Shivers, like so many white southerners in positions of power, was a fervent supporter of “state’s rights.” Following Brown v. Board of Education, he’d assembled the Texas Advisory Committee on Segregation in Public Schools, a group dedicated to fighting “forced integration” and other “problems.” In fact, in the run-up to Brown v. Board of Education, Shivers sent a letter to the president. “I see in this unusual Supreme Court invitation an attempt to embarrass you and your Attorney General,” he wrote. “There is nothing more local than the public school system. The decision in these cases will have a wide influence in the future economic and political life of our nation, particularly in the 17 southern and southwestern states where this problem is being solved on the local level as it must and should be.”
At the time of the so-called integration “problem,” 56 out of Mansfield’s school district’s 756 students were black, and African Americans were only offered an education through the eighth grade. Public school buses were simply not an option. If black students wanted to continue their education, they had to ride on a Continental Trailways bus to I.M. Terrell High School in Fort Worth.
Tom Pilkington, a Mansfield High student at the time, chronicled the events in his 1998 book, State of Mind: Texas Literature and Culture. “On Thursday, August 30, and Friday, August 31, days set aside for registration, mobs of up to five hundred people gathered on the spacious grounds in front of the old brown-brick high school. The worst of the protests occurred on Friday. The Tarrant County district attorney, down from his headquarters in Fort Worth, was pummeled by a swarm of angry men who openly threatened to use guns if necessary to prevent implementation of the court order.”
Protesters hung black effigies and held racist signs. An Episcopal minister and a photographer were among those physically assaulted by people in the crowd. Downtown stores closed in in solidarity with the protesters, while some anti-integrationists supporters tried to keep civil rights activists out of town.
Following the Mansfield Crisis, government officials, in their quest to find a scapegoat, turned their attention on the NAACP.
Civilians were happy to join in. As a Texan named Early Northrup wrote in a letter to Governor Shivers, “This should be justification for the jailing of all NAACP officials and to throw out the whole organization from the state of Texas for attempting to create riots.”
Texas Attorney General John Ben Shepperd launched an investigation into the NAACP and obtained a temporary restraining order to force all branches to stop operations. He charged the organization with barratry — coercing plaintiffs into filing lawsuits — and accused the group of low-level tax evasion. The state found the perfect venue to try the case; about 130 miles east of Mansfield, Tyler, Texas, was an overwhelmingly pro-segregation city, which would later be faced with its own federal school desegregation order.

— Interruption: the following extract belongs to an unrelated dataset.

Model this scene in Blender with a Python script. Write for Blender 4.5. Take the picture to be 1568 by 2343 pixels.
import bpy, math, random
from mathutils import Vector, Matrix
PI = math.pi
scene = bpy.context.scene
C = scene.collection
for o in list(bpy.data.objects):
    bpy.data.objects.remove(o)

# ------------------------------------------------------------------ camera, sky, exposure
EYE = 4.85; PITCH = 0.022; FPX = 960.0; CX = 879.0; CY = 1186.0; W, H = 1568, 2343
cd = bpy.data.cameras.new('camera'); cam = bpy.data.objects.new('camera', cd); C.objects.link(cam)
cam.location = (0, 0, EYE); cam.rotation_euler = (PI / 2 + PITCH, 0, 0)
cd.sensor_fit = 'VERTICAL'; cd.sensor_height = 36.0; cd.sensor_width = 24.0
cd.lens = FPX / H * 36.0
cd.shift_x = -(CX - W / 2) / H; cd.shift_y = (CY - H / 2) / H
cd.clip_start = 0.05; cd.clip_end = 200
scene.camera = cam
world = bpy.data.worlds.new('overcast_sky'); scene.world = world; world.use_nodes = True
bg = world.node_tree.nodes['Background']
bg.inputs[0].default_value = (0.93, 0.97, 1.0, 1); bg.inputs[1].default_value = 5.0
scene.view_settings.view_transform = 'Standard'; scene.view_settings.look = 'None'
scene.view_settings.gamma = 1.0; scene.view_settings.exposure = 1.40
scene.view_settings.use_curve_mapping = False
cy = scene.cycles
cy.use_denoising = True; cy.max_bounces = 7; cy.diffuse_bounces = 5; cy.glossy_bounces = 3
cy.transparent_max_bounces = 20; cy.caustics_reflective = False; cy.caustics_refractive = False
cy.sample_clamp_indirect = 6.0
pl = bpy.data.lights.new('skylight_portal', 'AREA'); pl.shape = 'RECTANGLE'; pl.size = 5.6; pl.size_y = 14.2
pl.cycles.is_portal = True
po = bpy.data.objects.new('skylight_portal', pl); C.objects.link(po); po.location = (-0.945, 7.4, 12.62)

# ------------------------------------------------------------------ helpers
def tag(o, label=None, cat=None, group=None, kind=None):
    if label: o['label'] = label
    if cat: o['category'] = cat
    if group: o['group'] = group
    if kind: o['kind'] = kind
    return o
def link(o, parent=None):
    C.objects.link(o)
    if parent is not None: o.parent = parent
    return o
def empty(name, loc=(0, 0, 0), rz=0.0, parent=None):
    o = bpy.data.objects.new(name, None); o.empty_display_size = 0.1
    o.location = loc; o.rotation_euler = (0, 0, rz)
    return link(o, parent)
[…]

After 17 days of testimony, District Judge Otis T. Dunagan placed a temporary restraining order on the NAACP. He’d later place a permanent injunction and impose a list of restrictions that made it exceedingly difficult for the group to continue its work in Texas. Against the wishes of NAACP Secretary Roy Wilson, the board of directors filed an appeal, although it was later withdrawn. Thurgood Marshall, who represented the NAACP at the time and would go on to become the first African American Supreme Court Justice, called the case “the greatest crisis” in the organization’s history.

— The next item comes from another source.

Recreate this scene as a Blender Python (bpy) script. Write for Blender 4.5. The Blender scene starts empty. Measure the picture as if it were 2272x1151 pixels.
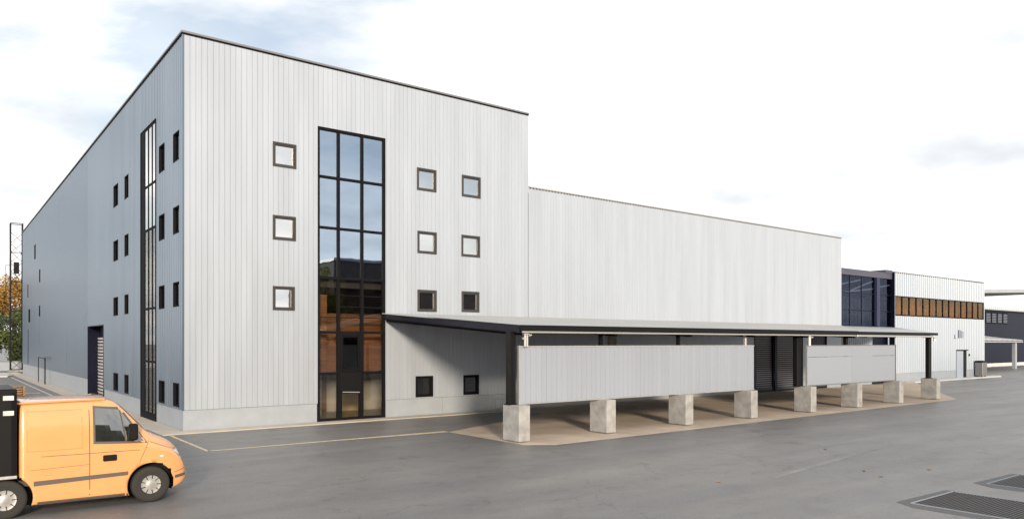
import bpy, bmesh, math, random
from mathutils import Vector
from mathutils.bvhtree import BVHTree
rnd = random.Random(7)
S = bpy.context.scene
COL = S.collection
R = math.radians

# ------------------------------------------------------------------ camera
cam = bpy.data.cameras.new('camera')
cam.sensor_width = 36
cam.lens = 1665 / 2272 * 36
cam.shift_y = 184.5 / 2272
cam.clip_start = 0.1
cam.clip_end = 3000
co = bpy.data.objects.new('camera', cam)
co.location = (-7.732, -31.284, 3.5)
co.rotation_euler = (R(90), 0, R(-37.586))
COL.objects.link(co)
S.camera = co

# ------------------------------------------------------------------ sky and sun
SUN_AZ = -26.0      # degrees from straight in front of the long facade, towards its left end
SUN_EL = 13.5
sdir = Vector((math.sin(R(SUN_AZ)) * math.cos(R(SUN_EL)), -math.cos(R(SUN_AZ)) * math.cos(R(SUN_EL)), math.sin(R(SUN_EL))))
W = bpy.data.worlds.new('World')
S.world = W
W.use_nodes = True
nt = W.node_tree
nt.nodes.clear()
N = lambda t: nt.nodes.new(t)
L = nt.links.new
out = N('ShaderNodeOutputWorld')
sky = N('ShaderNodeTexSky')
sky.sky_type = 'NISHITA'
sky.sun_disc = False
sky.sun_elevation = R(SUN_EL)
sky.sun_rotation = math.atan2(sdir.x, sdir.y)
sky.air_density = 1.0
sky.dust_density = 1.5
bg1 = N('ShaderNodeBackground')
bg1.inputs[1].default_value = 0.12
L(sky.outputs[0], bg1.inputs[0])
tc = N('ShaderNodeTexCoord')
sep = N('ShaderNodeSeparateXYZ')
L(tc.outputs['Generated'], sep.inputs[0])
def wm(op, a, b=None, c=None, clamp=False):
    n = N('ShaderNodeMath')
    n.operation = op
    n.use_clamp = clamp
    for i, v in enumerate((a, b, c)):
        if v is None:
            continue
        if isinstance(v, (int, float)):
            n.inputs[i].default_value = v
        else:
            L(v, n.inputs[i])
    return n.outputs[0]
zz = wm('ADD', wm('MAXIMUM', sep.outputs[2], 0.0), 0.16)
cx_ = wm('DIVIDE', sep.outputs[0], zz)
cy_ = wm('DIVIDE', sep.outputs[1], zz)
cmb = N('ShaderNodeCombineXYZ')
L(cx_, cmb.inputs[0])
L(cy_, cmb.inputs[1])
SKY_OFF = (2.0, 6.4, 1.2)
mp = N('ShaderNodeMapping')
mp.inputs['Location'].default_value = SKY_OFF
L(cmb.outputs[0], mp.inputs[0])
n1 = N('ShaderNodeTexNoise')
n1.inputs['Scale'].default_value = 0.34
n1.inputs['Detail'].default_value = 9
n1.inputs['Roughness'].default_value = 0.58
n1.inputs['Distortion'].default_value = 0.35
L(mp.outputs[0], n1.inputs['Vector'])
n2 = N('ShaderNodeTexNoise')
n2.inputs['Scale'].default_value = 1.9
n2.inputs['Detail'].default_value = 7
L(mp.outputs[0], n2.inputs['Vector'])
mr = N('ShaderNodeMapRange')
mr.interpolation_type = 'SMOOTHSTEP'
mr.inputs[1].default_value = 0.34
mr.inputs[2].default_value = 0.50
L(n1.outputs[0], mr.inputs[0])
cl = N('ShaderNodeMapRange')
cl.inputs[1].default_value = 0.3
cl.inputs[2].default_value = 0.72
cl.inputs[3].default_value = 0.66
cl.inputs[4].default_value = 1.10
L(n2.outputs[0], cl.inputs[0])
bg2 = N('ShaderNodeBackground')
ccol = N('ShaderNodeValToRGB')
ccol.color_ramp.elements[0].position = 0.34
ccol.color_ramp.elements[0].color = (0.90, 0.935, 0.97, 1)
ccol.color_ramp.elements[1].position = 0.56
ccol.color_ramp.elements[1].color = (1.0, 0.985, 0.965, 1)
L(n2.outputs[0], ccol.inputs[0])
L(ccol.outputs[0], bg2.inputs[0])
L(cl.outputs[0], bg2.inputs[1])
mixs = N('ShaderNodeMixShader')
hz = N('ShaderNodeMapRange')       # thin horizon murk
hz.interpolation_type = 'SMOOTHSTEP'
hz.inputs[1].default_value = 0.02
hz.inputs[2].default_value = 0.16
hz.inputs[3].default_value = 0.92
hz.inputs[4].default_value = 0.42
L(sep.outputs[2], hz.inputs[0])
L(wm('MAXIMUM', mr.outputs[0], hz.outputs[0]), mixs.inputs[0])
L(bg1.outputs[0], mixs.inputs[1])
L(bg2.outputs[0], mixs.inputs[2])
L(mixs.outputs[0], out.inputs[0])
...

Marshall was right. Alabama and Virginia would go on to bring similar cases against the NAACP. And a year later, in Arkansas, Governor Orval Faubus, emboldened by the results of Texas’s fight against the Mansfield Three and the NAACP, took a stand against integration when the Little Rock Nine attempted to get the education they were entitled to by law. This time, however, Eisenhower sent the National Guard to force integration and protect black students.
Over in Texas, meanwhile, schools continued to defy court orders, particularly in the northeast part of the state.
Integration would not be vigorously pursued in the Lone Star state until 1970, when William Wayne Justice, chief judge of the United States District Court for the Eastern District, ordered the Texas Education Agency to assume responsibility of enforcing desegregation in Texas public schools.
Today, Mansfield High School is a lot more diverse, with 37.3 percent white students, 26.5 percent black students, 24.7 percent Hispanic, and 6.4 percent Asian. At least 22 Texas school districts are still monitored by the U.S. Department of Justice to ensure they’re following desegregation orders.
The controversy subsided, but Mansfield public schools would not integrate until after the passage of the Civil Rights Act in 1964, some seven years later.